The Empire State has been no kinder to its presidential son, as Cuomo has criticized Trump’s “hate-filled agenda” and accused him of “ripping babies from their mothers arms” while the state’s attorneys general have probed Trump, his company and his charitable organization.

Yet, when it comes to infrastructure, one of Trump’s campaign staples and perhaps the only policy item that appeals to both sides of the aisle, it appears he’s willing to let bygones be bygones and again buddy up with Cuomo, to whom he has given $64,000 in political contributions.

“I have a good relationship with him,” Trump told the Post. “I like him. He likes me.”

The meeting drew praise from the New York Building Congress, which has long trumpeted the importance of the Gateway Program.
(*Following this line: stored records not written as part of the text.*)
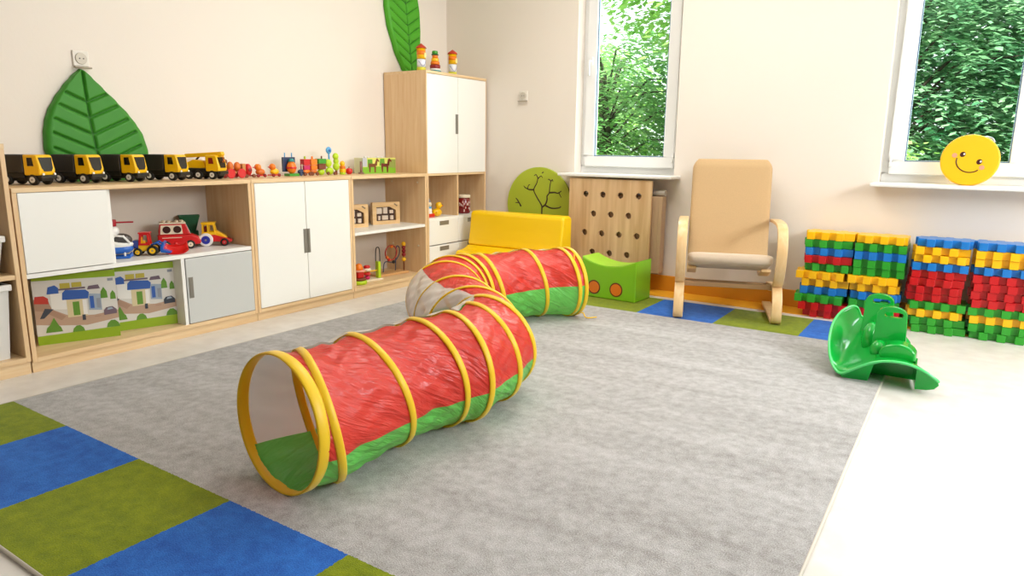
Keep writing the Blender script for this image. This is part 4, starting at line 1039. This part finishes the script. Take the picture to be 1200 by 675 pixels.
# ------------------------------------------------------------------ green rocker
rk = thing('green_rocker', 'glossy green plastic seesaw rocker with two slotted handles at the rug edge', 'rocker', (-.26, 3.87, .0115))
GP = mat('rocker_green', '#1cc64c', .15, coat=.6, trans=.3)
o3 = Vector((-.26, 3.87, 0))
rows = [
 [(-.445,3.615,.012), (-.395,3.605,.052), (-.335,3.60,.095), (-.255,3.60,.130), (-.155,3.60,.130), (-.085,3.605,.104), (-.018,3.615,.055)],
 [(-.485,3.66,.045), (-.43,3.66,.035), (-.365,3.66,.075), (-.285,3.66,.125), (-.155,3.66,.127), (-.10,3.66,.10), (-.045,3.66,.055)],
 [(-.515,3.73,.075), (-.45,3.73,.022), (-.375,3.73,.06), (-.305,3.73,.125), (-.17,3.73,.125), (-.125,3.73,.075), (-.09,3.73,.05)],
 [(-.541,3.85,.132), (-.48,3.85,.035), (-.385,3.85,.065), (-.33,3.85,.14), (-.20,3.85,.14), (-.155,3.85,.07), (-.12,3.85,.045)],
 [(-.554,4.00,.192), (-.50,4.00,.06), (-.40,4.00,.08), (-.37,4.00,.18), (-.25,4.00,.18), (-.20,4.00,.08), (-.16,4.00,.05)],
 [(-.520,4.10,.252), (-.485,4.10,.13), (-.41,4.10,.12), (-.38,4.10,.2), (-.28,4.10,.2), (-.22,4.10,.1), (-.17,4.10,.06)],
 [(-.455,4.17,.272), (-.445,4.18,.2), (-.41,4.18,.19), (-.38,4.18,.22), (-.29,4.18,.22), (-.23,4.18,.14), (-.18,4.18,.1)]]
m = MB(); vs = [Vector(p) - o3 for r_ in rows for p in r_]
m.add(vs, [(i*7+j, i*7+j+1, (i+1)*7+j+1, (i+1)*7+j) for i in range(6) for j in range(6)], 0, True)
m.build('shell', GP, rk, solid=.009, subd=2)
loop = [Vector(r_[0]) - o3 for r_ in reversed(rows)] + [Vector(p) - o3 for p in rows[0][1:]] + [Vector(r_[-1]) - o3 for r_ in rows[1:]] + [Vector(p) - o3 for p in reversed(rows[-1][1:-1])]
edge = []; kk = len(loop)          # the smoothed outline of the shell
for i in range(-2, 14):
    a, b, c, d = (loop[(i+q) % kk] for q in (-1, 0, 1, 2))
    for q in range(6):
        t_ = q/6; edge.append(((1-t_)**3*a + (3*t_**3-6*t_**2+4)*b + (-3*t_**3+3*t_**2+3*t_+1)*c + t_**3*d)/6)
m = MB(); m.tube(edge, .0068, 8); m.build('rim', mat('rocker_rim_highlight', '#4fdc78', .18, coat=.5), rk)  # lighter green puts the edge highlight of the moulding into the colour
def handle(xc, y_, zb_, zt, hw):
    q = MB(); h = zt - zb_
    outer = [(-hw*1.15, 0), (hw*1.1, 0)] + [(hw*math.cos(R(a)), h - hw*.62 + hw*.62*math.sin(R(a))) for a in range(0, 181, 15)]
    sl = rrect(-hw*.5, hw*.72, h-.052, h-.027, .011, 4)
    q.prism(outer, -.016, .016, 0, [list(reversed(sl))])
    m = MB(); m.add([(v.x + xc + .26, v.z + y_ - 3.87, v.y + zb_) for v in q.v], q.f)
    return m.build('handle', GP, rk, bevel=.006, seg=3)
handle(-.262, 3.83, .13, .345, .066); handle(-.342, 4.06, .15, .362, .066)
# saddle hump with a flat round front
m = MB(); q = MB(); q.prism([(-.076,0), (.078,0)] + [(.078*math.cos(R(a)), .02 + .055*math.sin(R(a))) for a in range(0, 181, 12)], 0, .10)
m.add([(v.x - .212 + .26, v.z + 3.675 - 3.87 , v.y + .120) for v in q.v], q.f); m.build('saddle', GP, rk, bevel=.01, seg=3)
m = MB(); m.ell((-.30+.26, 3.78-3.87, .13), .04, .05, .05); m.ell((-.355+.26, 3.95-3.87, .14), .045, .09, .09); m.build('hump', GP, rk)
# skirt below the near rim, open arch in the middle
m = MB()
m.add([(a+.26, b-3.87, c) for a, b, c in ((-.44,3.62,.014), (-.395,3.612,.050), (-.335,3.61,.092), (-.30,3.612,.112), (-.325,3.655,.0), (-.38,3.655,.0), (-.43,3.64,.0))], [(0,1,2,3,4,5,6)], 0, False)
m.add([(a+.26, b-3.87, c) for a, b, c in ((-.30,3.612,.112), (-.325,3.655,.0), (-.345,4.05,.0), (-.31,4.05,.13))], [(0,1,2,3)], 0, False)
m.add([(a+.26, b-3.87, c) for a, b, c in ((-.12,3.612,.112), (-.085,3.615,.10), (-.035,3.622,.062), (-.028,3.625,.042), (-.045,3.632,.02), (-.075,3.64,.008), (-.12,3.65,.0))], [(0,1,2,3,4,5,6)], 0, False)
m.add([(a+.26, b-3.87, c) for a, b, c in ((-.12,3.612,.112), (-.12,3.65,.0), (-.17,4.05,.0), (-.17,4.05,.1))], [(0,1,2,3)], 0, False)
m.add([(a+.26, b-3.87, c) for a, b, c in ((-.325,3.80,.0), (-.13,3.80,.0), (-.13,3.80,.11), (-.325,3.80,.11))], [(0,1,2,3)], 0, False)
m.build('skirt', GP, rk, solid=.006)

# ------------------------------------------------------------------ trees outside
def leaf_mat(nm, a, b):
    m = bpy.data.materials.new(nm); m.use_nodes = True
    n = m.node_tree.nodes; l = m.node_tree.links; p = n['Principled BSDF']
    tc = n.new('ShaderNodeTexCoord'); t = n.new('ShaderNodeTexNoise'); t.inputs['Scale'].default_value = 2.2; t.inputs['Detail'].default_value = 6; l.new(tc.outputs['Object'], t.inputs['Vector'])
    r = n.new('ShaderNodeValToRGB'); r.color_ramp.elements[0].color = lin(a); r.color_ramp.elements[1].color = lin(b); r.color_ramp.elements[0].position = .35; r.color_ramp.elements[1].position = .68
    l.new(t.outputs['Fac'], r.inputs['Fac']); l.new(r.outputs[0], p.inputs['Base Color']); p.inputs['Roughness'].default_value = .5
    tr = n.new('ShaderNodeBsdfTranslucent'); l.new(r.outputs[0], tr.inputs['Color'])
    mx = n.new('ShaderNodeMixShader'); mx.inputs[0].default_value = .4
    l.new(p.outputs[0], mx.inputs[1]); l.new(tr.outputs[0], mx.inputs[2]); l.new(mx.outputs[0], n['Material Output'].inputs[0])
    return m
def tree(label, loc, rad, z0, z1, nspray, M, seed, size=.12):
    rnd = random.Random(seed)
    t = thing('leafy_tree', label, 'tree', loc, 0, 'trees beyond the windows')
    tr = MB(); tr.tube([(0,0,0), (.05,.02,z1*.4), (-.05,0,z1*.8)], [.16, .11, .05], 12)
    br_ = MB()
    m = MB()
    for s in range(nspray):
        while True:
            u = [rnd.uniform(-1, 1) for _ in range(3)]
            if u[0]**2+u[1]**2+u[2]**2 < 1 and u[0]**2+u[1]**2+u[2]**2 > .12: break
        c = Vector((u[0]*rad, u[1]*rad, (z0+z1)/2 + u[2]*(z1-z0)/2))
        az = math.atan2(u[1], u[0]) + rnd.uniform(-.8, .8); ln = rnd.uniform(.25, .6)
        d = Vector((math.cos(az), math.sin(az), rnd.uniform(-.55, -.05)))
        if s % 40 == 0: br_.tube([(0, 0, c.z*.75), c*.6 + Vector((0,0,c.z*.4)), c], [.02, .014, .006], 5)
        for k in range(12):
            f = k/11; p = c + d*ln*f + Vector((rnd.uniform(-.04,.04), rnd.uniform(-.04,.04), -f*f*.12))
            sd = -1 if k % 2 else 1
            a2 = az + sd*rnd.uniform(.6, 1.2); L = size*rnd.uniform(.7, 1.3)
            v = Vector((math.cos(a2), math.sin(a2), rnd.uniform(-.6, .1))).normalized()*L
            w_ = v.cross(Vector((rnd.uniform(-.3,.3), rnd.uniform(-.3,.3), 1))).normalized()*L*.3
            m.add([p, p+v*.45+w_, p+v, p+v*.45-w_], [(0,1,2,3)], 0, False)
    tr.build('trunk', mat('bark', '#4d4237', .9, bump=(20, .5)), t); br_.build('branch', mat('bark', '#4d4237', .9), t)
    cr = m_build_fast(m, 'crown', M, t)
    return t
def m_build_fast(m, name, M, parent):
    me = bpy.data.meshes.new(name); me.from_pydata([tuple(v) for v in m.v], [], m.f); me.materials.append(M)
    o = bpy.data.objects.new(name, me); C.objects.link(o); o.parent = parent; return o
LA = leaf_mat('leaf_bright', '#86c455', '#d4ee9a'); LB = leaf_mat('leaf_mid', '#70b060', '#c6e6a4'); LC = leaf_mat('leaf_deep', '#4f9068', '#b0d8a8')
tree('bright green leafy tree seen through the lower left window', (-4.6, 9.4, -.6), 1.5, .3, 3.5, 2000, LB, 1, .10)
tree('tall pale green tree behind the bright one in the left window', (-7.2, 12.9, -.6), 2.0, .3, 4.0, 1000, LA, 2, .17)
tree('dense green tree filling the left part of the right window', (-.9, 9.6, -.6), 1.5, .5, 5.0, 2400, LC, 3, .10)
tree('dense dark green tree filling the right part of the right window', (1.6, 10.5, -.6), 1.7, .6, 5.0, 2000, LC, 4, .11)
tree('lime leaved shrub low outside the right window', (-1.0, 7.6, -.6), .5, .5, 2.1, 220, LA, 5, .1)
tree('high overhanging green tree at the top of the left window', (-2.3, 7.9, -.6), 1.3, 2.75, 5.2, 950, LA, 6, .11)
tree('broad leafy tree far behind the right window', (-.5, 15.5, -.6), 3.4, .2, 7.5, 2200, LC, 7, .24)
struct(MB().box(-30, 30, YB+.41, 45, -.7, -.6).build('ground', mat('lawn', '#5f8f3a', .9, noise=(3, .3))))

# ------------------------------------------------------------------ light
wd = bpy.data.worlds.new('sky'); SC.world = wd; wd.use_nodes = True
n = wd.node_tree.nodes; l = wd.node_tree.links; bg = n['Background']
tc = n.new('ShaderNodeTexCoord'); sp = n.new('ShaderNodeSeparateXYZ'); l.new(tc.outputs['Generated'], sp.inputs[0])
r = n.new('ShaderNodeValToRGB'); r.color_ramp.elements[0].color = (.95, .98, 1, 1); r.color_ramp.elements[1].color = (.72, .86, 1, 1); r.color_ramp.elements[1].position = .6
l.new(sp.outputs['Z'], r.inputs[0]); l.new(r.outputs[0], bg.inputs[0]); bg.inputs[1].default_value = 2.2
sun = bpy.data.lights.new('sun', 'SUN'); sun.energy = 12; sun.angle = R(4); sun.color = (1, .96, .88)
so = bpy.data.objects.new('sun', sun); C.objects.link(so); so.rotation_euler = (R(38), R(12), 0)
def area(nm, loc, rot, sx, sy, e, col=(1, 1, 1)):
    a = bpy.data.lights.new(nm, 'AREA'); a.shape = 'RECTANGLE'; a.size = sx; a.size_y = sy; a.energy = e; a.color = col
    o = bpy.data.objects.new(nm, a); C.objects.link(o); o.location = loc; o.rotation_euler = rot; return o
area('assumed_light_right', (XR-.06, 3.0, 1.75), (0, R(66), 0), 1.6, 2.8, 215, (.9, .955, 1))  # assumed side lamp inside the solid right wall; no window is built there
area('daylight_window_left', ((W1[0]+W1[1])/2, YB+.45, 1.8), (R(-90), 0, 0), .8, 1.6, 26, (.97, 1, .98))
area('daylight_window_right', ((W2[0]+W2[1])/2, YB+.45, 1.8), (R(-90), 0, 0), 1.2, 1.6, 34, (.97, 1, .98))
area('ceiling_fill', (-1.8, 3.5, ZC-.04), (0, 0, 0), 1.5, 1.5, 42, (1, .96, .91))  # added fill light under the ceiling for the back, not a fixture
SC.view_settings.view_transform = 'Standard'
SC.view_settings.look = 'None'
SC.view_settings.exposure = .1
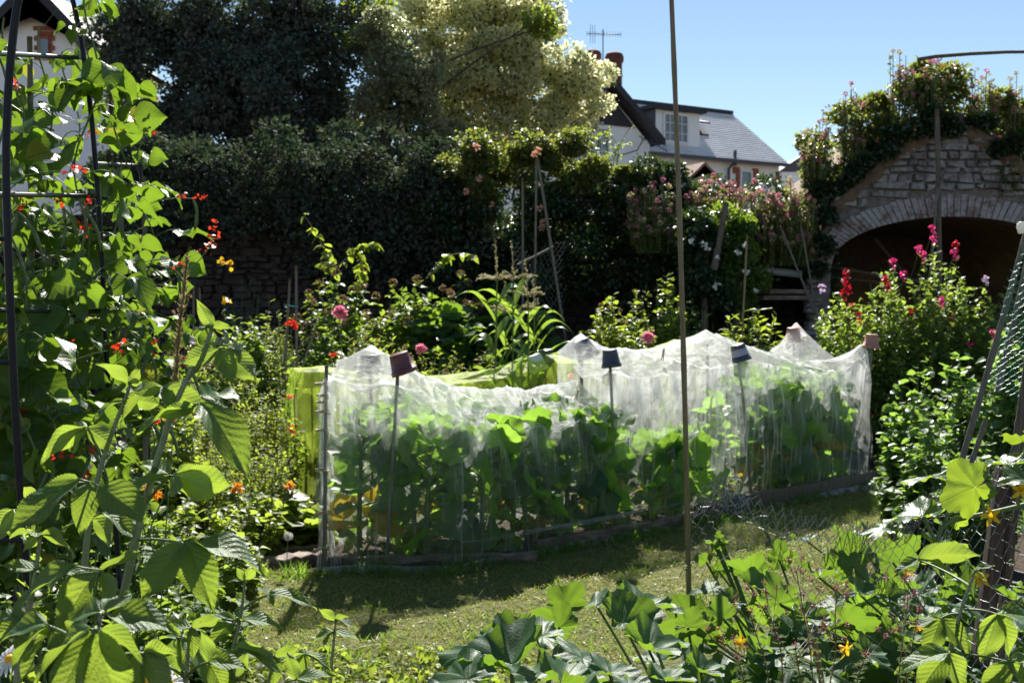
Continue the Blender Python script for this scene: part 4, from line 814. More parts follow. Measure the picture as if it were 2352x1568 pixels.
drape(yn, 'net_sheet', G['nety'], YF, [(-1.85, 9.1), (-.6, 9.5), (.3, 10.1), (1.5, 11), (2.7, 11.7)],
      [(-1.50, 8.6, gz(838, 8.6)), (.29, 9.6, gz(797, 9.6)), (.12, 9.5, gz(812, 9.5)), (1.55, 10.4, gz(775, 10.4)), (2.6, 11.0, gz(795, 11.0))], [(0, 1.0), (.2, .90), (.35, .88), (.6, 1.0), (1, 1.02)], ends=(1, 1), seed=5, rad=.36, hem=0)
yg = 'pots capping the canes'
for (px, py, X_, Y_, mt, lab, l2) in ((715, 842, -1.57, 8.6, 'P_grn', 'greenish pot under the yellow net at its left end', 'cane inside the left end of the yellow net'), (1252, 800, .29, 9.6, 'P_grn', 'dark green pot under the yellow net peak', 'thin cane under the dark green pot in the yellow net'), (1225, 812, .17, 9.45, 'P_wht', 'pale pot leaning beside the dark green one under the yellow net', 'leaning cane under the pale pot in the yellow net'), (1552, 780, 1.55, 10.4, 'P_grn', 'pot bulging under the right peak of the yellow net', 'cane under the right peak of the yellow net')):
    tp = at(px, py, Y_); cane('net_cane', l2, (tp[0] - (.06 if 'lean' in l2 else 0), Y_, 0), tp - [0, 0, .04], .009, 'bamboo', 'canes inside the yellow net'); pot('plant_pot', lab, *tp - [0, 0, .01], .12 if mt != 'P_wht' else .35, 3.2, .085, .15, globals()[mt])

# ---- brassicas
def znet(x, y):
    t = min(1, max(0, (y - float(yfront(x))) * .79 / .8)); return float(np.interp(x, [-1, -.6, 0, .55, .7, 1.2, 1.8, 2.3, 2.9], [1.12, 1.05, .96, .95, 1.1, 1.18, 1.2, 1.08, 1.0])) - .16 * (1 - t) ** 1.6
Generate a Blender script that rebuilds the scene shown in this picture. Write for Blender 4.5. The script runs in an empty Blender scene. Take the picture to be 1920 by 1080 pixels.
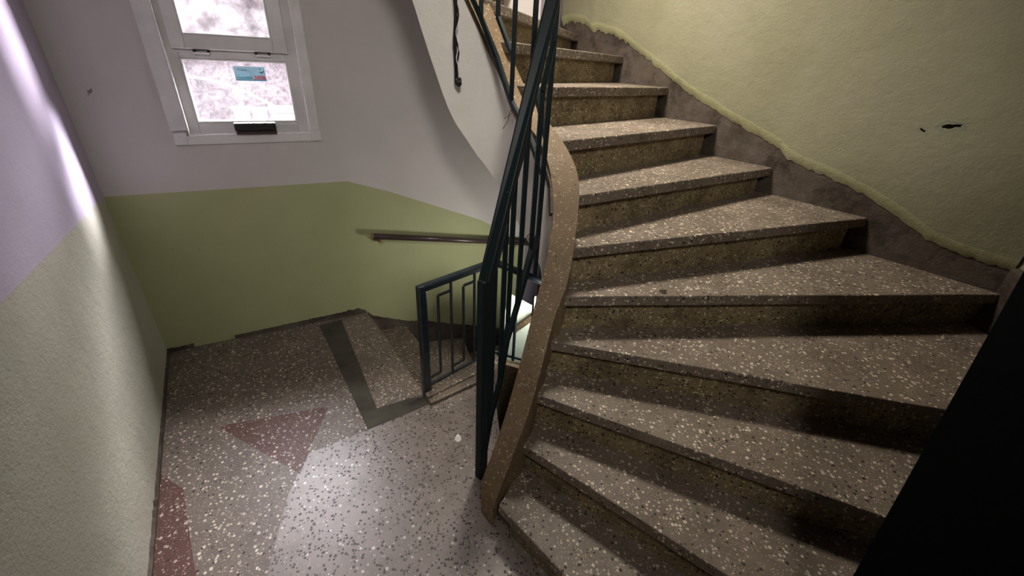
import bpy, bmesh, math, random
from mathutils import Vector, Matrix, noise
C = bpy.context.scene.collection
S = bpy.context.scene
V = Vector
random.seed(4)

# ------------------------------------------------------------------ camera, world, light, exposure
def look_basis():
    # measured: nadir direction of the plumb lines, focal length 798 px on a 1920 px wide frame
    d = V((879-960, 2023-540, 798)).normalized()          # image axes: right, down, forward
    f = V((0, 0, 1)); fw = (f-d*f.dot(d)).normalized()
    up = -d; rt = fw.cross(up)
    if rt.x < 0: rt = -rt
    # rows: world X, Y, Z written in camera image axes
    return rt, fw, up
_X, _Y, _Z = look_basis()
cam_d = bpy.data.cameras.new('camera'); cam = bpy.data.objects.new('camera', cam_d); C.objects.link(cam)
cam_d.sensor_width = 36; cam_d.lens = 798/1920*36; cam_d.clip_start = .02
# camera local axes (x right, y up, z back) in world coordinates
cx = V((_X.x, _Y.x, _Z.x)); cy = -V((_X.y, _Y.y, _Z.y)); cz = -V((_X.z, _Y.z, _Z.z))
cam.matrix_world = Matrix(((cx.x, cy.x, cz.x, 0), (cx.y, cy.y, cz.y, 0), (cx.z, cy.z, cz.z, 1.598), (0, 0, 0, 1)))
S.camera = cam
S.view_settings.view_transform = 'Standard'; S.view_settings.look = 'None'
S.view_settings.exposure = 0.35; S.view_settings.gamma = 1.0; S.view_settings.use_curve_mapping = False
S.cycles.max_bounces = 7; S.cycles.diffuse_bounces = 4; S.cycles.transparent_max_bounces = 12
S.cycles.use_denoising = True; S.cycles.sample_clamp_indirect = 4
w = bpy.data.worlds.new('sky'); S.world = w; w.use_nodes = True
w.node_tree.nodes['Background'].inputs[0].default_value = (.86, .9, 1, 1)
w.node_tree.nodes['Background'].inputs[1].default_value = .8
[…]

“The New York Building Congress applauds Governor Cuomo and President Trump for cutting through partisan politics to discuss the Gateway Program – the most important infrastructure project in the country,” the organization’s president, Carlo Scissura, said in a statement.

“As we’ve said before, failure of the existing tunnels would be catastrophic for the entire region,” he added. “We need immediate investment in Gateway and the Building Congress and its members are ready to roll up our sleeves and put shovels in the ground. New York’s building industry stands at the ready. It is critical for us to put politics aside and get the Gateway Program underway now.”